McDonough, Tom 1969-
McDONOUGH, Tom 1969-
PERSONAL: Born October 15, 1969, in Bayonne, NJ; son of Thomas and Sandra (Harz) McDonough; married Aruna D'Souza (an art historian), August 24, 1997. Education: Rutgers University, B.A., 1991; studied at Whitney Museum of American Art, 1992-93; New York University, M.A., Ph.D., 1998.
ADDRESSES: Offıce—Department of Art History, Binghamton University, P.O. Box 6000, Binghamton, NY 13902-6000. E-mail—tmcdonou@binghamton.edu.
CAREER: Binghamton University, Binghamton, NY, assistant professor of art history, 1998—. Canadian Center for Architecture, visiting scholar, 2000-01.
MEMBER: Association Internationale des Critiques d'Art, College Art Association of America, Society of Architectural Historians.
WRITINGS:
(Editor) Guy Debord and the Situationist International:Texts and Documents, MIT Press (Cambridge, MA), 2002.
Contributor to books, including Another City for Another Life: Constant's New Babylon, MIT Press (Cambridge, MA), 2001. Contributor to periodicals, including October, Grey Room, and Art in America.
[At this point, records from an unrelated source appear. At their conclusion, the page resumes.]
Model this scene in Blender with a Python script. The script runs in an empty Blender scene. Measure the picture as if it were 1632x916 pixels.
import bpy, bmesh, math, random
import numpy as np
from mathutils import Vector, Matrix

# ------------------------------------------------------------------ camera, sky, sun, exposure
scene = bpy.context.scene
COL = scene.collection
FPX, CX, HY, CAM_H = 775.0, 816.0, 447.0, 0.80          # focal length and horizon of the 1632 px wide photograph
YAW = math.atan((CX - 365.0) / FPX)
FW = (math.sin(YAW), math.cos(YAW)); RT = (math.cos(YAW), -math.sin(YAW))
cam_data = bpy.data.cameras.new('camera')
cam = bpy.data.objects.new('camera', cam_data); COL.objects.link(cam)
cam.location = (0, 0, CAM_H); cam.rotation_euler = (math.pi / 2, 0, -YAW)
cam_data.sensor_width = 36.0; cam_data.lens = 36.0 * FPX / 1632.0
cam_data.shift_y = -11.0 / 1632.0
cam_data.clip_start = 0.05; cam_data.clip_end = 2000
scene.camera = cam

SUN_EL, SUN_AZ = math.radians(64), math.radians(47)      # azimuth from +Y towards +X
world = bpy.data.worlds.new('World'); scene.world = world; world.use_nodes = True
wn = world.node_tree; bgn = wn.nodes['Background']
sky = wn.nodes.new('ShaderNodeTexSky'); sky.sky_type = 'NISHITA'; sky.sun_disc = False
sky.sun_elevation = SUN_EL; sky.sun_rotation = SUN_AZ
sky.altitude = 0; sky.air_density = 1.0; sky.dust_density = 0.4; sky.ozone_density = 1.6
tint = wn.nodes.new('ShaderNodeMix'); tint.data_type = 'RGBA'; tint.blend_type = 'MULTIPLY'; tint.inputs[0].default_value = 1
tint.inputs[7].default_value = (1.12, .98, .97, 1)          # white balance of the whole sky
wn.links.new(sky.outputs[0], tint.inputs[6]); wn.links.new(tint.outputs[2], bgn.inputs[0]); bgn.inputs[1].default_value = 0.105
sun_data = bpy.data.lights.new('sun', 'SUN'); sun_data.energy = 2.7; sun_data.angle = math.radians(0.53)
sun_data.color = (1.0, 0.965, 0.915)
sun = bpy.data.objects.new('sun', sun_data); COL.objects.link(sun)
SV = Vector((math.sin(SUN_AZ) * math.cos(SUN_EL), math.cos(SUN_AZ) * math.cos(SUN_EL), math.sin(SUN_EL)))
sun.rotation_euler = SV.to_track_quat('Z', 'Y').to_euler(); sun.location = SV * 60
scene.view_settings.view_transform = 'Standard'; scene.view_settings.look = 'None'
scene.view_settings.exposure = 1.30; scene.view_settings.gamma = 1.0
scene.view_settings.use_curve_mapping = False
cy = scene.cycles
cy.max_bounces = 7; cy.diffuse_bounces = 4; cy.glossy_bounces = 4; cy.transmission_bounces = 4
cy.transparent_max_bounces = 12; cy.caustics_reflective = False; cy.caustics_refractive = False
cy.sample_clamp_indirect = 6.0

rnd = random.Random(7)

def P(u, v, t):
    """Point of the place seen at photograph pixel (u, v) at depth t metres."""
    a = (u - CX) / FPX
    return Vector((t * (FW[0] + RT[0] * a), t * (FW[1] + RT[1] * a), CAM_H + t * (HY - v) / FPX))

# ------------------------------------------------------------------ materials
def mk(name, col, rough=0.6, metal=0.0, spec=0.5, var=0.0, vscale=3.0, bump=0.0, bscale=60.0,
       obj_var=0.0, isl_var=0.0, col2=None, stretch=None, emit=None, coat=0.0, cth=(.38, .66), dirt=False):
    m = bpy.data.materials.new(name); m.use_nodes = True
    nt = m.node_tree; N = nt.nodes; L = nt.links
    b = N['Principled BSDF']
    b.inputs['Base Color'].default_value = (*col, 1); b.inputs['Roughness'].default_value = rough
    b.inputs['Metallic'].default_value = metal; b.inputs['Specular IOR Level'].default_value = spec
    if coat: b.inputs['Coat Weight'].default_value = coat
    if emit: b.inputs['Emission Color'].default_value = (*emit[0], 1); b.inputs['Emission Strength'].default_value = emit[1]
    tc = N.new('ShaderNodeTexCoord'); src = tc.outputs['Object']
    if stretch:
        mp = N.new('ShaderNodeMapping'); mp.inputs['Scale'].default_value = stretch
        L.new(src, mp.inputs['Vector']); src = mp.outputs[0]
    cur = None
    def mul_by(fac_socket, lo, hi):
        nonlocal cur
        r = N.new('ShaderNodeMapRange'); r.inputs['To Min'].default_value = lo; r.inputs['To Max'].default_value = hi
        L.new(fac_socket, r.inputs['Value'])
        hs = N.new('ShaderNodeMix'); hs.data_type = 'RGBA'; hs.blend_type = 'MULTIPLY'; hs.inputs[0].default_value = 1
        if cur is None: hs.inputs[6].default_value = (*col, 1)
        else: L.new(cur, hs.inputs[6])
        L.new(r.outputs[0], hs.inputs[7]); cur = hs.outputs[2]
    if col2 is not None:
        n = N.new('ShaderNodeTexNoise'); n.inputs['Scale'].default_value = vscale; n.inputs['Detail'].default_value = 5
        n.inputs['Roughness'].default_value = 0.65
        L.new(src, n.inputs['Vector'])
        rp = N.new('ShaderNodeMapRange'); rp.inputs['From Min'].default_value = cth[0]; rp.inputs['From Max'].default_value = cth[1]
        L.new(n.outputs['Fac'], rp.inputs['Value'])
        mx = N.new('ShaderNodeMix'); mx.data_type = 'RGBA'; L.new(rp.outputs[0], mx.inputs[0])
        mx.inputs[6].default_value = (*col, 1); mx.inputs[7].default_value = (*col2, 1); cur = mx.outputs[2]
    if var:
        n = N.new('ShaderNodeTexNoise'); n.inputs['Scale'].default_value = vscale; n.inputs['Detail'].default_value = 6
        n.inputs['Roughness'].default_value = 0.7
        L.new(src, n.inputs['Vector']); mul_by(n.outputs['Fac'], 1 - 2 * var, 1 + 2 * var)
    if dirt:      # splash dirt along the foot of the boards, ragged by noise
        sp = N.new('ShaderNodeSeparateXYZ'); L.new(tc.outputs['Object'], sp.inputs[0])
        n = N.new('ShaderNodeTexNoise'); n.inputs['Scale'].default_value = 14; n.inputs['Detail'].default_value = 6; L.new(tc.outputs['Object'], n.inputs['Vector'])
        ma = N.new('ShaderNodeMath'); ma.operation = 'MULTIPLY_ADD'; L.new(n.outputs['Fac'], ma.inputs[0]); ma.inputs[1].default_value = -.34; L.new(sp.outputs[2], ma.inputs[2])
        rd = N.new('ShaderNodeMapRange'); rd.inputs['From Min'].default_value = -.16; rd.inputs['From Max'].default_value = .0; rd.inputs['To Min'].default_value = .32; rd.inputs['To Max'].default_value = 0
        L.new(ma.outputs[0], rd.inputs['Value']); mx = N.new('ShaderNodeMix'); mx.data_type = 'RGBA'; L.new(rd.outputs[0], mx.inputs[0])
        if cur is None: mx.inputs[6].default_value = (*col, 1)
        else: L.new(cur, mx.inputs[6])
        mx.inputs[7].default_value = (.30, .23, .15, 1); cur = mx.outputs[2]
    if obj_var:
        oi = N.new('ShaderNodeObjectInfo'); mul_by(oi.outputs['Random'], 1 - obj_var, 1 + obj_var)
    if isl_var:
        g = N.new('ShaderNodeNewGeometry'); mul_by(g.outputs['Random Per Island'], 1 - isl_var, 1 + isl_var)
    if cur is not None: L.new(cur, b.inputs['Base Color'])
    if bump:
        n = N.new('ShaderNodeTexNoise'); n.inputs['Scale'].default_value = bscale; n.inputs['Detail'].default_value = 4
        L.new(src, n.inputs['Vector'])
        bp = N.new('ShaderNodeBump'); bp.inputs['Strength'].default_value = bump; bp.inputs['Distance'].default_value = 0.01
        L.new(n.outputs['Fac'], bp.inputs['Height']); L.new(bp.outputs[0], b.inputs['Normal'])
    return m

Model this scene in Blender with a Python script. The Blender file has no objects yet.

WORK IN PROGRESS: Editing The Invisible Flaneuse? Gender and Public Space in Nineteenth-Century Paris, with Aruna D'Souza, for Manchester University Press (Manchester, England); "The Beautiful Language of My Century": Reinventing the Language of Contestation in Postwar France, completion expected in 2004; Missed Encounters: The Middle-Class Misrecognition of Urban Experience in the Modern World, 2005; research on montage practices in postwar France, 1945-68, in the visual arts, literature, and film, and on the rediscovery of collage as an avant-garde strategy; research on anxiety and the experience of the modern city from the later eighteenth century to the twentieth century, and on the encounter with the stranger as a source of threat to the individual subject.
BIOGRAPHICAL AND CRITICAL SOURCES:
PERIODICALS
Afterimage, September-October, 2002, Jane Fletcher, review of Guy Debord and the Situationist International: Texts and Documents, p. 17.
Library Journal, January, 2003, Ali Houissa, review of Guy Debord and the Situationist International, p. 111.